Merry’s funeral was poignant. The tiny white casket adorned with angels illuminated by the sun at all the right times was surreal. I was numb, cold and withdrawn, even cynically thinking that the graveside service was like a spectator sport with too many people hovering. Later, remembering the special Merry moments of the day, I was eventually grateful for the well-intentioned hugs and kind words. The pink balloons that we released to ascend toward heaven for Merry’s delight will occasionally wander through my thoughts, a sign of comfort and connection.
Summer gave way to autumn with its season of harvest and bounty and I felt only the anguish and emptiness. I went through the motions of normal daily life without light and laughter. I wasn’t ready to embrace reminders of her sweetness. Any sunny day brought about unwelcome goodness. As autumn submitted to a harsh gray winter, my mood seemed more appropriate. I began to realize that Merry wouldn’t want this kind of mood for her mommy and as spring began to emerge, I would allow myself little moments of wistful memories.

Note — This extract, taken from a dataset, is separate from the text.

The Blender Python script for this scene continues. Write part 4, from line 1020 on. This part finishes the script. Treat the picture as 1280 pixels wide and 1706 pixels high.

On the day of the anniversary of her passing, it was actually the same kind of summer day as when she had passed on. Bright and sunny and nature splendid in all of its glory, but without Merry to share it with, it seemed there would never be sunshine for me. I knelt beside her grave and traced the lettering on her marble headstone, as if it would make her magically come alive. I prayed. I cried. I prayed some more. “Please God, release me from this agony.” I was there long enough that a few thunderclouds covered the sun and it began to rain. The shower soaked me, but I wasn’t wanting to give up this time with my daughter. I felt closer to her here. Lifting my face to the sky, the raindrops seemed to cleanse my soul. As the rain gave way to the sun, it dared to peak through the clouds. I immediately saw an incredible rainbow with amazing hues stretching from horizon to horizon. Oh, Merry would have loved it. It took me but a second to know in my heart that Merry was loving it. Thanks to God hearing my plea, her sunshine had brought it to be. I smiled and raised my hands to the sky, as if to accept the Son's offer. I rejoiced - a little... Once again, I could feel the warmth and joy would find its way back to my summer days.